EMI continues to astound with its masterclass in cluelessness. First the Abbey Road studios are for sale, or at least the British music company allows the story (originally written in the FT) to run for days before choosing a Sunday (perhaps after the London newspapers have made it to Guy Hands’s tax retreat in Guernsey) to clarify the situation.
EMI is short of cash, and selling the studios, more of a museum piece than anything useful to a record business, could have raised £30 million or so to blow on the next Robbie Williams deal. Or at least that’s what everybody believed, until EMI said today it believes “that Abbey Road should remain in EMI’s ownership”.
So who believes they should be sold? Guy Hands, the shareholder, whose investment has practically been written off? EMI’s banker, those brutes at Citigroup, who only want to get off the hook from the American taxpayer? Or was it just a couple of property developers trying their luck to get their hands on a prime bit of St John’s Wood?
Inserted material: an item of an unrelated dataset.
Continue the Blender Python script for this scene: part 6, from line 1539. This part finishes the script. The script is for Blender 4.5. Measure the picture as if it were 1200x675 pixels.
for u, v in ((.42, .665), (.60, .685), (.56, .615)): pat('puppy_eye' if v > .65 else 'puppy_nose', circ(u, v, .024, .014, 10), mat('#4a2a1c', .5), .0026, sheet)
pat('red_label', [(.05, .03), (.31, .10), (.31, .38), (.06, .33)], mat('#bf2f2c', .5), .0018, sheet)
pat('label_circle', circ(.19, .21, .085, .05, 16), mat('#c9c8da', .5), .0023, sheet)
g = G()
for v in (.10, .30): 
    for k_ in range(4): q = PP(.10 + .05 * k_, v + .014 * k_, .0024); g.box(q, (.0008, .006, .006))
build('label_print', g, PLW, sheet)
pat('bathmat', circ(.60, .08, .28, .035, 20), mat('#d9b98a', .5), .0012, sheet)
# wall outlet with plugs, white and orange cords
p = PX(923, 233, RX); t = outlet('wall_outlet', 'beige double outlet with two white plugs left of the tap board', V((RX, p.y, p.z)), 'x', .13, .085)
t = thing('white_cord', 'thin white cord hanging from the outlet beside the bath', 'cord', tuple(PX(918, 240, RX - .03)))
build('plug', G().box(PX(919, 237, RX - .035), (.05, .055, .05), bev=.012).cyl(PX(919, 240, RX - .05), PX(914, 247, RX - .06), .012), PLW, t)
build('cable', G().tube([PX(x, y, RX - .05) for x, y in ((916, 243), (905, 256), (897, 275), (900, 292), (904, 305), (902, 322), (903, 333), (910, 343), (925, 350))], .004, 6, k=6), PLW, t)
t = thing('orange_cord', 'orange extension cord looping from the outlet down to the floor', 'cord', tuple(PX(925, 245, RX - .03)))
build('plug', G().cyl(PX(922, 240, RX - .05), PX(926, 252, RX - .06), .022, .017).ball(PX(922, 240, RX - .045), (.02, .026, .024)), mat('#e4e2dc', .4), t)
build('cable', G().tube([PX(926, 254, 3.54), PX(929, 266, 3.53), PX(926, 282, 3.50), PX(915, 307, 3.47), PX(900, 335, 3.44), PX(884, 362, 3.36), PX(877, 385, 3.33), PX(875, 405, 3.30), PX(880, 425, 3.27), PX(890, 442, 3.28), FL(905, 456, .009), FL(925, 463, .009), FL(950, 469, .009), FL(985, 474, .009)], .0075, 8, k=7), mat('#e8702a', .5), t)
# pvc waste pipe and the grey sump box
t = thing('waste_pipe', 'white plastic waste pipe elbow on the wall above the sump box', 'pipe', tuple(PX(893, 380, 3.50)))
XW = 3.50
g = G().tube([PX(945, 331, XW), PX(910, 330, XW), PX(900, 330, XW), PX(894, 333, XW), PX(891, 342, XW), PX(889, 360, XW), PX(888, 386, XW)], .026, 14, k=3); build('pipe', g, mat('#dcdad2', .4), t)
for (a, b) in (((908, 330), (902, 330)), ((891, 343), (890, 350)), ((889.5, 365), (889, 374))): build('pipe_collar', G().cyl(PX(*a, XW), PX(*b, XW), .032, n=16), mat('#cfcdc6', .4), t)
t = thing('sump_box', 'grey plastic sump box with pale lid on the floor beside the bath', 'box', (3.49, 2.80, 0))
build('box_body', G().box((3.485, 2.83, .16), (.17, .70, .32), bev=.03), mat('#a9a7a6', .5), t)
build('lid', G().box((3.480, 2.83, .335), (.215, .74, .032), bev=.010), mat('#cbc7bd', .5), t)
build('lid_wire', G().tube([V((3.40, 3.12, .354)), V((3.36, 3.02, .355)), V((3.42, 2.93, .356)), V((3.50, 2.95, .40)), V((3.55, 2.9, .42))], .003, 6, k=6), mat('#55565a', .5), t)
All that has been achieved by this fiasco is to reveal to the general public that EMI is in financial trouble (not all of us read the business pages sadly), and that the British music business is essentially up for sale to foreigner willing to take control. Yet, even if Abbey Road is sold, £30 million or so wouldn’t have done much to dent EMI’s £2.7 billion of debt.
In one sense, it is not obvious why so much of the media should be in a lather about whether Abbey Road goes under the hammer. It is only a recording studio (zebra crossing or no zebra crossing), and one suspects there are other recording studios in the country too for use by Lily Allen etc.
Nevertheless, there are people who seem to want Abbey Road bought by the National Trust because the site is supposedly so important. That would save the studios for the nation, maybe, but would also be an uncomfortable reminder that Britain’s musical brilliance of the sixties is fast being turned into a heritage theme park.
And if the over-indebted EMI sinks too, then maybe it is time that Britain packs up and goes under-water. If Britain can’t export music to the world, all that’s left to to generate overseas earnings is the City of London.
Mind you, fat of lot good the City did us last year though. And, come to think of it, it was the City, with its love of ‘leveraged finance’ that allowed Mr Hands to buy EMI with too much debt in the first place.
The Beatles may have sung Here Comes The Sun at Abbey Road; for the rest of us, it is Here Comes the Reckoning.